Being so content with my current situation made it hard to write. I didn’t know where to start when all I thought of was, “I like this and I like this and I love that!” Where’s the drama? Where’s the suspense??

But what made this post the hardest to write was the realization that I have only begun to think about what it means to live in Mozambique. So far, I spend a majority of my waking hours with Americans. We have 10 hours of class together a day. Add in a few hours of bonding time (ie. Jogging, walking, beers, Frisbee) and it takes up a good portion of the week. I do spend a lot of time with my host family but even then, I cannot begin to realize the importance of the cultural differences I am seeing. So that is why I am hesitant to write anything about what Mozambique is like. The truth is I have been seeing everything from a Namaacha bubble. We are close to South Africa and Swaziland, and Maputo in a place that gets colder than almost anywhere else in the country.
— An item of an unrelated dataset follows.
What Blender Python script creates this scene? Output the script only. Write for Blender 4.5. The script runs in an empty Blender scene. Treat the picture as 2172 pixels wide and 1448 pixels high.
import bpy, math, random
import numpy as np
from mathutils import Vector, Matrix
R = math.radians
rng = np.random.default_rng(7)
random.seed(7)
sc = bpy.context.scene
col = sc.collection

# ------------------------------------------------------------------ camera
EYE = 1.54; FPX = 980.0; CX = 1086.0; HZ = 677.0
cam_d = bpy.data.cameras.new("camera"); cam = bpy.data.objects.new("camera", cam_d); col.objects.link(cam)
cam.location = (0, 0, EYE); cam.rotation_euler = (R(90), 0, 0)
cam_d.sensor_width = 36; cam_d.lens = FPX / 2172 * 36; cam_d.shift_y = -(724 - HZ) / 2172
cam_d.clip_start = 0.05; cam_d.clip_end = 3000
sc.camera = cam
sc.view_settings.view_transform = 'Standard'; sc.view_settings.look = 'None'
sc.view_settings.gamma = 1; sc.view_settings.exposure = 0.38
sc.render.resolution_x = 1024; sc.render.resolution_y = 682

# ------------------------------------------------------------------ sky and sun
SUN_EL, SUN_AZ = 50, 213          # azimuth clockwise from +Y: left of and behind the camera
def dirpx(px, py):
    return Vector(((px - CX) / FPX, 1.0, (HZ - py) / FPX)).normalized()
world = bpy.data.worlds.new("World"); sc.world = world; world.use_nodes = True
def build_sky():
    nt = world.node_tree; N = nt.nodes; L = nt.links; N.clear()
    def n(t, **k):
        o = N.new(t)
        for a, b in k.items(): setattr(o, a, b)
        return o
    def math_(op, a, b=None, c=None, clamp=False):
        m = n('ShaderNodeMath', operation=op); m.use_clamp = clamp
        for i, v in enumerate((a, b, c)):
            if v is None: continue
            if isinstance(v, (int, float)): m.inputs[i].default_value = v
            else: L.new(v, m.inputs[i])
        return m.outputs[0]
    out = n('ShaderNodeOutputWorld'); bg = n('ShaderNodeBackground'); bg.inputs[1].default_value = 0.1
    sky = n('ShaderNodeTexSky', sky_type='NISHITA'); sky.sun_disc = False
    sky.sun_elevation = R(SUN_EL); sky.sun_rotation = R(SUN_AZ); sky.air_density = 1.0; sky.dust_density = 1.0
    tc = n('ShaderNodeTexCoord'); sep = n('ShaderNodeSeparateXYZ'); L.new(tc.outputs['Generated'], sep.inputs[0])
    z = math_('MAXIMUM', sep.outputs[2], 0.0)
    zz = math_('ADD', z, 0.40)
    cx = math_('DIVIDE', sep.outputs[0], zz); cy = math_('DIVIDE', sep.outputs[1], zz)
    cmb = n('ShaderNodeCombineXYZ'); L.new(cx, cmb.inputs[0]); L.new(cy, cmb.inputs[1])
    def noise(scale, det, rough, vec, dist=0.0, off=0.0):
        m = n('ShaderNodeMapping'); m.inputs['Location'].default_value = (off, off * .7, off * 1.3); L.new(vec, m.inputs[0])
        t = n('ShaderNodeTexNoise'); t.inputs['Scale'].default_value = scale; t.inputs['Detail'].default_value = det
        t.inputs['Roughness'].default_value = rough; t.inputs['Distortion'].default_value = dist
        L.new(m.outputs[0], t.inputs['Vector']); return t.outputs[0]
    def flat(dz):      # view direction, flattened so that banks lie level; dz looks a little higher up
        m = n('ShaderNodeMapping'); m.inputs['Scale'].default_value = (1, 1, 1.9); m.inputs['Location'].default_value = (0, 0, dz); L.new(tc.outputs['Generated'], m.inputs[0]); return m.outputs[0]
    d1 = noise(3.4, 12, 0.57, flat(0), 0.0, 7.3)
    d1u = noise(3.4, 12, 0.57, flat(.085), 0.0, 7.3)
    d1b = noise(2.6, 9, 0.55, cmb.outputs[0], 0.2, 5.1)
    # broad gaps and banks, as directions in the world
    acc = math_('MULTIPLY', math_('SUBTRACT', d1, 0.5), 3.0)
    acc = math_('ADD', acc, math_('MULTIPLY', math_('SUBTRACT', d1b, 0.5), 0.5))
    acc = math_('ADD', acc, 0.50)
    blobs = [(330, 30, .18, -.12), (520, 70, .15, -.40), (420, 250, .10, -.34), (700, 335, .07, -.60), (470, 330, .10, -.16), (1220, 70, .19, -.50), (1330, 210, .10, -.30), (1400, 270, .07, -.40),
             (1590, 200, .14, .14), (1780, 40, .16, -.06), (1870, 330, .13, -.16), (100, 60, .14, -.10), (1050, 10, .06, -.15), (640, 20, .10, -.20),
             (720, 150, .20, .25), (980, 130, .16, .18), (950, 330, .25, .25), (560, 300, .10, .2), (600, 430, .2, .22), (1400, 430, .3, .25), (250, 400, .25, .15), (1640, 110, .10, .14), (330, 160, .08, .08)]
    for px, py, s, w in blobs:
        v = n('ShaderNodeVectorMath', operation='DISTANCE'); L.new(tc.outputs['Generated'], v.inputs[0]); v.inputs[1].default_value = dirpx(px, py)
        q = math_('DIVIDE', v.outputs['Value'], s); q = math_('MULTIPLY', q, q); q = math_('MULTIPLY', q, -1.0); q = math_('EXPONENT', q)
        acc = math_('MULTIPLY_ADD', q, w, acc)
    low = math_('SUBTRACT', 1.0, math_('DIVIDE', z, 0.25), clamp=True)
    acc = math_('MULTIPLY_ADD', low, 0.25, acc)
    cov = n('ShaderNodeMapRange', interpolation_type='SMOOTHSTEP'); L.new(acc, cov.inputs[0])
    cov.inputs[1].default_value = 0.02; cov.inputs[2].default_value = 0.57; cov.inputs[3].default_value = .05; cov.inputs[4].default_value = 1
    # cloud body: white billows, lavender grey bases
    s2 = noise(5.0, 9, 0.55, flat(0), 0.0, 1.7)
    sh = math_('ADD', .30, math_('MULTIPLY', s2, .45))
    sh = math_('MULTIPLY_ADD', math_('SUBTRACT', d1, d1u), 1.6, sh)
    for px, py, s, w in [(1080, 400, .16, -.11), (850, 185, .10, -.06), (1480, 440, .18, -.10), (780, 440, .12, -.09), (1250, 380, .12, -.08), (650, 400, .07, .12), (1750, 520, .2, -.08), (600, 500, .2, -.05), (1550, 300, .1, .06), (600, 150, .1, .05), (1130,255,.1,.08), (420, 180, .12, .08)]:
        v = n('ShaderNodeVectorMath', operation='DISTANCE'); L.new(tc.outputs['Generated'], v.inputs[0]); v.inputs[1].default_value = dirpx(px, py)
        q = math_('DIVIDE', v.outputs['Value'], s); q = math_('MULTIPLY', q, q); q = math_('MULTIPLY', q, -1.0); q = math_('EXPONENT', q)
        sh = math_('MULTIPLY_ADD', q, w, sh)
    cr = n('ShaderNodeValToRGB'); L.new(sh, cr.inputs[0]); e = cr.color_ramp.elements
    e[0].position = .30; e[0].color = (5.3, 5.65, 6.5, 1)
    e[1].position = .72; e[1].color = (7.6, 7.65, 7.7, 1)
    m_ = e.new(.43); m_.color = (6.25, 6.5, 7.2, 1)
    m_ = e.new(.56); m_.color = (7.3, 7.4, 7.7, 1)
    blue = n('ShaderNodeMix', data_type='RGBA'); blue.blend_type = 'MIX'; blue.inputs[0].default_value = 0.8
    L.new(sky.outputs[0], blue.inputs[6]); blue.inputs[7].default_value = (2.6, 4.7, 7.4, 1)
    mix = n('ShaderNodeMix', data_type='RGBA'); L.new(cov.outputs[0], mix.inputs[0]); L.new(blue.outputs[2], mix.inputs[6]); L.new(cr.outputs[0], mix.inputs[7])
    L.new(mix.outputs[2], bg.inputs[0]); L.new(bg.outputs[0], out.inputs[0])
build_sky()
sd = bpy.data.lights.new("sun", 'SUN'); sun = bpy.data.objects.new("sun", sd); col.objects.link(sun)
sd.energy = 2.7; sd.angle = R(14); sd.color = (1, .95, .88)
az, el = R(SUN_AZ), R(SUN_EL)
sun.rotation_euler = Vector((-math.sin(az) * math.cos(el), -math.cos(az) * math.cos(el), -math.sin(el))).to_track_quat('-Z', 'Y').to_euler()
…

It is nowhere close to representative of the country.  I don’t expect to know everything about Mozambique by the time my 27 months is over either, but I am open to learn as much as I can and I share it along the way.

So this is my version of a cultural disclaimer. I don’t know everything and I will try my hardest not to pretend I do. But I do want to share a bit about my experience and this beautiful country where I am living.